MEA SHEARIM. È il nome del quartiere di Gerusalemme in cui abitano esclusivamente hassidim. In queste settimane tutte le notti fino alle prime luci dell'alba le sinagoghe del quartiere aprono le porte ai fedeli per le tradizionali preghiere che si protrarranno fino allo Yom Kippur, il sacro Giorno dell'Espiazione che segna l'inzio dell'anno ebraico che, secondo il nostro calendario, quest'anno cade il 4 ottobre. Entrare a Mea Shearim è come passare in un altro mondo viaggiando indietro nel tempo, dentro un romanzo russo abitato dai personaggi di Tolstoj e Dostoevskij.
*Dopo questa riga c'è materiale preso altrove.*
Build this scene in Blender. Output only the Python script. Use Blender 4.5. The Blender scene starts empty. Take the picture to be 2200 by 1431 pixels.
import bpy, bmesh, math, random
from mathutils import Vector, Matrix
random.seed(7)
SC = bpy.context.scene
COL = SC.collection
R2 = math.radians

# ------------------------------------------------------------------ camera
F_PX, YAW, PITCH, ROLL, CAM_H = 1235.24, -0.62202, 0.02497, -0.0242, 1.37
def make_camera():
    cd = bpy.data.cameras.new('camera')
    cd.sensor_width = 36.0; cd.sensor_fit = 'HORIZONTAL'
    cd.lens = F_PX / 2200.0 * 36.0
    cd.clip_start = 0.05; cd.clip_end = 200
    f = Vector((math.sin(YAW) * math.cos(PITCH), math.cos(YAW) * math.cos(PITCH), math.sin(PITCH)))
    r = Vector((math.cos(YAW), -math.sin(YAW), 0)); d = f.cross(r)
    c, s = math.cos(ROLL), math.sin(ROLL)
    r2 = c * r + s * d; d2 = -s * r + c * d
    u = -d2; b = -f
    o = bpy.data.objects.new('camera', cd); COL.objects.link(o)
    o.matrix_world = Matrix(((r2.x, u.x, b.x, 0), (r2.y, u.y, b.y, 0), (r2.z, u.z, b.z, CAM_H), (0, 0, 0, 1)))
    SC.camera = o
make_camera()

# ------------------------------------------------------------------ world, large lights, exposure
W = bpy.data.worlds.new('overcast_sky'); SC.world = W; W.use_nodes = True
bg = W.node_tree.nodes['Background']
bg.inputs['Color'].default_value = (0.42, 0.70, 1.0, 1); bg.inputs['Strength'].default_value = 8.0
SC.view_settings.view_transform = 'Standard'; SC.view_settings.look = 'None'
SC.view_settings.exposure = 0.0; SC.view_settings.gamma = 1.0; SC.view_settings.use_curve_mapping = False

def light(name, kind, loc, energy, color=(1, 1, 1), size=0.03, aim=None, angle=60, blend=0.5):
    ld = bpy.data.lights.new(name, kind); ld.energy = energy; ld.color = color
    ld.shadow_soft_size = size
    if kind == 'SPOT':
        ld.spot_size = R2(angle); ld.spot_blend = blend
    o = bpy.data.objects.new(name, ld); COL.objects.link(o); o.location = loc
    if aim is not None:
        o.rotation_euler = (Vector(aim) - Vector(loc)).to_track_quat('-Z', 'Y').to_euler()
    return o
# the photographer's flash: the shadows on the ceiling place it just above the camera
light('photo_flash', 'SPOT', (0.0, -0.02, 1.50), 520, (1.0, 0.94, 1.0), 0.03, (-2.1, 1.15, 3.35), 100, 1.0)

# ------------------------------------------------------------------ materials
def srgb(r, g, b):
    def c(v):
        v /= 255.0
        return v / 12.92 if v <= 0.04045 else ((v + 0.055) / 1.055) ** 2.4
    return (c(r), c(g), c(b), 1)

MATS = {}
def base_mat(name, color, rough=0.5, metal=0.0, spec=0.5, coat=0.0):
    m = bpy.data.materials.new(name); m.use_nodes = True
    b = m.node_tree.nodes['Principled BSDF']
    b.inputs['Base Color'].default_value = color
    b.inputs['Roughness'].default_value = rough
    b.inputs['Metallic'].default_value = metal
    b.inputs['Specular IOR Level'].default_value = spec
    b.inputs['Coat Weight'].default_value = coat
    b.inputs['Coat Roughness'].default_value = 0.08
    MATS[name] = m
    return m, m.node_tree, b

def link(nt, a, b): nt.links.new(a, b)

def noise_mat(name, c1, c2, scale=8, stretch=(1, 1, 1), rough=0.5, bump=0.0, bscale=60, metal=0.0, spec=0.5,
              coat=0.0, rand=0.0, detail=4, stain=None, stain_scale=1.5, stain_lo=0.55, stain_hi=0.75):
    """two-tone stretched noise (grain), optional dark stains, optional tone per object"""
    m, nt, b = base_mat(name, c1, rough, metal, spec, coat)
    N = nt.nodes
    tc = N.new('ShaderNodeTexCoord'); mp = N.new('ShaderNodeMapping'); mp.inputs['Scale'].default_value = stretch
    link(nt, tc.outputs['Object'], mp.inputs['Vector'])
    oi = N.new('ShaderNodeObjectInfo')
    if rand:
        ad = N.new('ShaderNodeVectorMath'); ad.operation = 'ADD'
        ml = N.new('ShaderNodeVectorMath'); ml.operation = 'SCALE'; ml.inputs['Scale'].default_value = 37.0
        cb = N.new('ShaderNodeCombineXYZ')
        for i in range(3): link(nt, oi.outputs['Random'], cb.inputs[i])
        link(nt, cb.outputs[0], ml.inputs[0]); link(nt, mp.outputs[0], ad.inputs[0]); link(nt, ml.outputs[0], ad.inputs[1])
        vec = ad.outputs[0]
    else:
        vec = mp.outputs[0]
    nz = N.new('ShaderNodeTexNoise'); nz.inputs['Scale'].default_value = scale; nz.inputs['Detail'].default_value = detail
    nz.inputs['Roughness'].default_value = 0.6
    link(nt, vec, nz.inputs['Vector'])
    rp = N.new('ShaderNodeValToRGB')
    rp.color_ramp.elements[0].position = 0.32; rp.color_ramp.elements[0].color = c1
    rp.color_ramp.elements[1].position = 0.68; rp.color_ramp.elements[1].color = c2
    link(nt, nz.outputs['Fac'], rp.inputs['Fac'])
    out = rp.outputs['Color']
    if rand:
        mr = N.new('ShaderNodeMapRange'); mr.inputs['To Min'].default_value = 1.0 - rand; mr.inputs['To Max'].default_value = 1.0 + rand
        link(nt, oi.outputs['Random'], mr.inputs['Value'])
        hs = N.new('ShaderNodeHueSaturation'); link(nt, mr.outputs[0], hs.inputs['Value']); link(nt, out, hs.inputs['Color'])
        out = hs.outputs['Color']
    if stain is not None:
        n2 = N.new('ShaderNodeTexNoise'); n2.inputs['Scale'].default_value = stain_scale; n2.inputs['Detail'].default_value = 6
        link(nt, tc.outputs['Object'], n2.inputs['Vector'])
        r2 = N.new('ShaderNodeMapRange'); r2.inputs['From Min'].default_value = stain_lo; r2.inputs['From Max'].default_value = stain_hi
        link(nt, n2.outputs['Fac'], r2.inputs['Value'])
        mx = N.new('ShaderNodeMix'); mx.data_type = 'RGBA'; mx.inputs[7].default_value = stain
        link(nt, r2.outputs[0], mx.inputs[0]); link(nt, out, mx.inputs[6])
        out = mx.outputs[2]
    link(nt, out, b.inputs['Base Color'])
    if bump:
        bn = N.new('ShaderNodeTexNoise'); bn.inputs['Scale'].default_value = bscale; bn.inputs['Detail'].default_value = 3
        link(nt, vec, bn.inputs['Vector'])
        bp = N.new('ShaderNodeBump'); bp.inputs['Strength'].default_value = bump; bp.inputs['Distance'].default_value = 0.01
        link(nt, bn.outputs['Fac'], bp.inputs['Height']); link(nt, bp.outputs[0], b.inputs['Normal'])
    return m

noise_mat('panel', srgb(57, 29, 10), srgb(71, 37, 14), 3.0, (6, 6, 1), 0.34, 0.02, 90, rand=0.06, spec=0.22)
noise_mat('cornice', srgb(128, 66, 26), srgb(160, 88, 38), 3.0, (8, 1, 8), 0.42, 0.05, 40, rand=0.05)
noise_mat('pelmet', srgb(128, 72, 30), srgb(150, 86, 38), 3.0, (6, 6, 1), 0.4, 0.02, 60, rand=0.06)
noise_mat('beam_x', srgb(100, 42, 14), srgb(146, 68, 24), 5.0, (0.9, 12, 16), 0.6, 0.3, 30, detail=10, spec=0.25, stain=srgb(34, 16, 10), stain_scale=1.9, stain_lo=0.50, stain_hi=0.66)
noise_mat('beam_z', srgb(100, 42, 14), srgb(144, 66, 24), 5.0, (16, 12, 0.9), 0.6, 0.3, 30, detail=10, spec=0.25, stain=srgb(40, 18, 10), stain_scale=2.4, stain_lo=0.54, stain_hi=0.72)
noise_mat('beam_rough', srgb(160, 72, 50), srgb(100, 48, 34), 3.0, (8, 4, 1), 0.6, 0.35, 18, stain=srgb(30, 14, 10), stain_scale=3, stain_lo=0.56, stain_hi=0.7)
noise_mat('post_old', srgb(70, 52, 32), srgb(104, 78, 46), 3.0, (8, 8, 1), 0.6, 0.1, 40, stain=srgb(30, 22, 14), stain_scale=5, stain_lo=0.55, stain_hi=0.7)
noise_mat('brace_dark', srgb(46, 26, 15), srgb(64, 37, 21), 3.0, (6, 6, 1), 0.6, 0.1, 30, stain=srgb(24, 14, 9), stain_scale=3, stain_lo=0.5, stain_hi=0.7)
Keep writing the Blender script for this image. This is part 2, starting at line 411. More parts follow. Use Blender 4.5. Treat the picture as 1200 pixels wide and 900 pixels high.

PRIVILEGI.Gli hassidim possono rinviare il servizio militare e ottengono sussidi per famigliee scuole. E altissima, dunque, la percentuale di 'mantenuti' che dedica tutto il tempo allo studio delle scritture e all'osservanza delle leggi sacre. Un'usanza solo israeliana: gli hassidim di tutto il mondo lavorano ( passeggiare a Brooklyn per credere ). La popolazione laica israeliana da sempre mal tollera questi privilegi che costano alla comunità un miliardo di dollari l'anno in termini di forza lavoro sottratta all'economia.
CAPPELLI. Insieme alla barba e alle treccine, il cappello nero a falde larghe è il segno ( maschile ) più caratteristico della comunità. Sembrano tutti uguali, in realtà ce ne sono almeno cento modelli: oltre alle varie consistenze del feltro, ci sono dieci tipi di tesa, quattro di finiture della bordatura, otto tipi di fascia e sei misure di altezza della testa.
SESSO.La segregazione sessuale all'interno della comunità è molto rigida tanto che in alcuni quartieri le compagnie pubbliche dei trasporti hanno dovuto istituire bus con ingressi separati: gli uomini salgono e siedono davanti e le donne dietro. Per i 'timorati' anche smartphone e pc, •turbando" i più giovani, possono essere altrettanto pericolosi.
SHABBAT. La neve caduta su Gerusalemme nell'inverno del 2012 divise i rabbini. Essendo nevicato all'alba di venerdì, il sabato i bambini potevano giocare con le palle di neve fatte il venerdì prima del tramonto? Alla fine concordarono: sì, ma solo astenendosi poi dallo scrollare giacche, cappotti e cappelli. Del resto per il vero timorato• anche premere il pulsante dell'ascensore di sabato è considerato un lavoro: ragion per cui in tutti gli alberghi e in numerosi condomini d'Israele ci sono gli ascensori 'per lo shabbat: dal tramonto del venerdì sera a quello del sabato si fermano automaticamente ad ogni piano.